I have a friend, Bryan Hamlin, who has been an amazing citizen diplomat all his life, who helps entities in conflict understand each other, especially at critical hours. What I mean by ‘citizen diplomat’ is a person who takes it upon himself to build relationships between enemy groups, or between his own culture and a culture with which he or his country is in conflict. My next book, To Make the Earth Whole, will deal at great length with citizen diplomats because I believe they are the hope of the future, inching the globe toward greater integration, cooperation, and community.
Bryan had two great pre-occupations of his career as a citizen diplomat, the Palestinian/Jewish relationship, and the Russian/Western relationship. He chose wisely, for these remain the deepest challenges to the future of humanity. What we have seen in Georgia proves this.
One of the most exhilarating moments of my younger years was watching Boris Yeltsin, future President of Russia, on top of a tank challenging the Soviet Union to radically change, and resisting a Communist attempted coup.
During an August 1991 coup attempt, Yeltsin stands on a tank urging the crowd to resist the hard-line Communists trying to depose Soviet leader Mikhail Gorbachev.
At that moment Yeltsin embodied all the noble Russians in the history of the twentieth century, from those who stood up to the Czar to those who stood up to the Communists, all longing for dignity, freedom, and equality. And, conversely, I had a bad feeling about George Bush praying with Putin. It had the feeling of a con game, and, of course, there was a history of Mr. Bush’s knack for choosing violent men to be on his team.
Now we stand before petrified Baltic states, and it is sad to see. Recently I had some interactions with the world of conservative Russia, and I realize how deeply we neglected the challenge of engagement with them, how contested is the language of human rights, how much it is often reviled as a Western European trick, an American imperialist invention, how closed in the world of religion is to change.
The typical American response will be armament, and we may see this as the great new cause of American conservatives, “standing up to Russia’. I do not deny the importance of defense of Central Europe, but this will be the ‘same’ole same’ole’: ‘They’ provide ‘us’ with another excuse for a permanent military-industrial complex and military escalation. Great economic profits for a few that will just sink us globally.
What we need to do as global citizen diplomats is to launch a massive diplomatic effort to engage Russians, especially conservative Russians, in conversation about democracy, human rights, and international cooperation. And the conversations will be very tough, but the relationships are bound to flourish, as they always do when the effort is authentic. As usual, the conversations if they are good will change us as well as them.

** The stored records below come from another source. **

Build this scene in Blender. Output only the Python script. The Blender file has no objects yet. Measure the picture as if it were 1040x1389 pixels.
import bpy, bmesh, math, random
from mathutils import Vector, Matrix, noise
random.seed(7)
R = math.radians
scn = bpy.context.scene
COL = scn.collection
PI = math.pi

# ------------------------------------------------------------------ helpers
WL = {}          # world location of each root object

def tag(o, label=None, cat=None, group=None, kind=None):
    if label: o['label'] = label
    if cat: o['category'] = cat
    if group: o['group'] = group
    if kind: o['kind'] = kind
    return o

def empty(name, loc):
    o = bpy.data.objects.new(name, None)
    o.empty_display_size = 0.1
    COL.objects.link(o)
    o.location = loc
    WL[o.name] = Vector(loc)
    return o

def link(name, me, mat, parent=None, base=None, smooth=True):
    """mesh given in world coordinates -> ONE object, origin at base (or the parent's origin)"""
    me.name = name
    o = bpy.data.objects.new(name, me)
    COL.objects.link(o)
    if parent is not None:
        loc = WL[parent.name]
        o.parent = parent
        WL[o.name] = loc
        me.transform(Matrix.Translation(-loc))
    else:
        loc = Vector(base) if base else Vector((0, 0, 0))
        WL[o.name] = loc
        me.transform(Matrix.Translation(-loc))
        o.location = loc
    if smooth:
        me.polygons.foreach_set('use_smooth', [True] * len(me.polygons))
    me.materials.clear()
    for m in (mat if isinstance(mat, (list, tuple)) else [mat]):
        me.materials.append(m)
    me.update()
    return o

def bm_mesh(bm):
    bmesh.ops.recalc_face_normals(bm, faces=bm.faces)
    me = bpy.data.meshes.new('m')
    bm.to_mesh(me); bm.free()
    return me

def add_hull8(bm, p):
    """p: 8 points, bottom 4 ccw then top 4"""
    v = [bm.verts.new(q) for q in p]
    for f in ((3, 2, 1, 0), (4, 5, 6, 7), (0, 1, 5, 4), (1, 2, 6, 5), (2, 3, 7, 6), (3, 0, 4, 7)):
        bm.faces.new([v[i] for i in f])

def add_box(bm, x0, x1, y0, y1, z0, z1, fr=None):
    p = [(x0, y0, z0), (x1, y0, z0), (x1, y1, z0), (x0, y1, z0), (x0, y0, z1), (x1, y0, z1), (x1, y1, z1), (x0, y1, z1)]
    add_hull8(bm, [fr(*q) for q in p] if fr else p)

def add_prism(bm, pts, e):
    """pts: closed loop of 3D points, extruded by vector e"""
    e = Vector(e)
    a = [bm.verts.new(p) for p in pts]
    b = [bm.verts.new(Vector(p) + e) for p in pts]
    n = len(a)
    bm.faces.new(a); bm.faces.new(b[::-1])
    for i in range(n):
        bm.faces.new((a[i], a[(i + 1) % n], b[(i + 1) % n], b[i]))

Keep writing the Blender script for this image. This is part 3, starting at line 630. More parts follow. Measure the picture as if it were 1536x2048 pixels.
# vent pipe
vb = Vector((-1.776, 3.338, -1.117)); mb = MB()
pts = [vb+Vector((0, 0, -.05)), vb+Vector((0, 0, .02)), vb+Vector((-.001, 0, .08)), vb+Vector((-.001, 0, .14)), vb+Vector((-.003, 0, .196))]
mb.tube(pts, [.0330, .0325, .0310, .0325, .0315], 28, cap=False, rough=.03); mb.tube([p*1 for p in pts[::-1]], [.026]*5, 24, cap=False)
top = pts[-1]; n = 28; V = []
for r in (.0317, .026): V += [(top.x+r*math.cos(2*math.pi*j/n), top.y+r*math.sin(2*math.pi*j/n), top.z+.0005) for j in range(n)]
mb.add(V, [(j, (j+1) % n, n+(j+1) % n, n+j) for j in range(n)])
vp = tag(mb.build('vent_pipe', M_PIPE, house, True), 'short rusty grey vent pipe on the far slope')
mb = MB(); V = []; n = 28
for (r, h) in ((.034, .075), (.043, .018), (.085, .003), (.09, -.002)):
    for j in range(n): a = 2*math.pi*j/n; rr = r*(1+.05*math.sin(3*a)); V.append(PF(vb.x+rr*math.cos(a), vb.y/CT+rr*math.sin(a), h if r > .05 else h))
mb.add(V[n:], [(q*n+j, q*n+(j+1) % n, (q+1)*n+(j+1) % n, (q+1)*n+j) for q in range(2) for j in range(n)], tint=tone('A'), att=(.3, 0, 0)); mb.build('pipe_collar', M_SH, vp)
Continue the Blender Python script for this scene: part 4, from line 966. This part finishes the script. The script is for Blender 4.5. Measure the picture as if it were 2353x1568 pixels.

We should have been investing in this massive effort since the Berlin Wall came down but we did not. We just thought as nice fat American capitalists that it was just wonderful to see an evolving Moscow culture of fat capitalists. And we thought, ‘You see, we won. They have come over to our way’. I watched so many people watch this unfold on Fox News, with such an obscene sense of satisfaction. Democracy did not matter, it was wealth in Moscow that was the great messiah.
This was arrogant and unfair, and now we are paying a price for thinking that big international business would change the dangerous relationship between Russia and its neighbors that goes back many centuries. I am not against private enterprise at all, but I am against its deification.
No, the only thing that will transform that relationship between Russia and its neighbors, that will make aggression and bullying a thing of the past, is a cultural/economic transformation along the lines of the European Union. There has to be some new set of entities and relationships created between Russians and their neighbors that will make bullying unthinkable, just as it is now between Germany and its neighbors.
The evolution of state relationships in a positive direction is not fantasy. It happens all the time. But it does not happen on its own. Never. We have to make it happen as we evolve our thinking and behavior, and that is the great challenge of Europe and the United States as it faces this massive Eurasian entity called Russia. New thinking is required, and millions of new relationships must be engaged.